Wednesday, February 18, 2009

Persona Pentathlon ... someday?

Every year, Atlantia holds a Kingdom Arts & Sciences Festival, at which the finest artisans and performers of our fair lands gather to compete, network, or just show off their stuff. An annual competition for adults is the Persona Pentathlon, in which each entrant must display five entries pertaining to a single persona -- a tenth-century Viking, perhaps, or a 16th-century Elizabethan.

I would love to "evangelize" medieval Lithuania by choosing one time period in Lithuanian history and crafting five related entries, all representing things that a woman of that era would have done or known about. But what to do, what to do? My knowledge, so far, is more abstract than practical.

Scribal arts -- of the five major categories, this is the one I'm weakest in. I love books, just don't ask me to illustrate or bind them....
Costuming and needle arts -- I could certainly come up with a few costume components, but I would have to document them to Lithuania and/or the Baltic region quite precisely.
Pyrotechnica -- Not all of these would be applicable to Lithuania, but perhaps I could put together some jewelry and one of those headbands that some women wore over their veils.
Domestic arts and sciences -- I would have to do some research to figure out which "traditional" foods are really SCA-period (I'm sure that potato-laden dishes such as ceplinai and kugelis are NOT). Weaving is important to Lithuanian culture, of course, but I'm not very good at that.
Courtly arts -- if I could get my hands on kanklės or skuduciai (panpipes), I could try some Lithuanian tunes -- again, IF I could document them. (I don't think anyone wants to hear my solo voice.)

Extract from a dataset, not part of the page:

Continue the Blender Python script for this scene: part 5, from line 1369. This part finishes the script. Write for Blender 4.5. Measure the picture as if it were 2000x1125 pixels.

I certainly don't have my act together for this year's Persona Pentathlon, but I'm going to be looking at all the 2009 entries to see the amazing skills among Atlantia's populace. And I hope to do some networking. As I said in a previous entry, I want to develop a Lithuanian persona much more fully, but it strikes me that most of the stuff I've been doing and teaching has been based on tertiary sources at best (photos of European reenactors, Victorian-era drawings, books and Web sites that discuss "folk arts" without specifying their time period, etc.). I want to increase my authenticity -- well, as best I can without actually journeying to Lithuania, which is a bit out of my price range, sadly.

Monday, February 9, 2009

Featured entry of the day


Well, lookie here, see what's the featured article of the day over at Wikipedia -- the House of Gediminas! Now, I'm no stranger to this part of Lithuanian history, but for the average reader of the online encyclopedia, this must be pushing the limits of obscurity.

A quick read of the entry reveals one of the problems in getting people to take an interest in Lithuanian history: the names are long and complicated and don't have much to do with English, German, or the Romance languages (at least superficially). Gediminas, Skalmantas, Daumantas, Jaunutis, Mindaugas, Traidenis, Vaišvilkas, Algirdas, Kęstutis, Vytenis, Vytautas the Great, Vainius, Vykintas -- hoo boy, even my head starts spinning after a while, and I grew up in a town with a lot of people with non-Anglo-Saxon names.

Part of the problem for modern-day scholars is that, as this author writes, Lithuanians didn't really use surnames until the late 14th and early 15th centuries. Before then, men used single names that came from two root words: "much strength" or "great hope" or something like that. (My mundane surname seems to mean either "much patience" or "much endurance" -- I guess I'm descended from a guy who had a hard life.)

Someone else wrote an article on feminine names from the Gediminid line, but as you can see, there aren't too many attractive-sounding ones to choose from.

Some people of Lithuanian descent actually use some of these old names as their given names. When I was a kid, the electrician who worked on our house was named Gediminas -- no wonder we always called him "Gid"!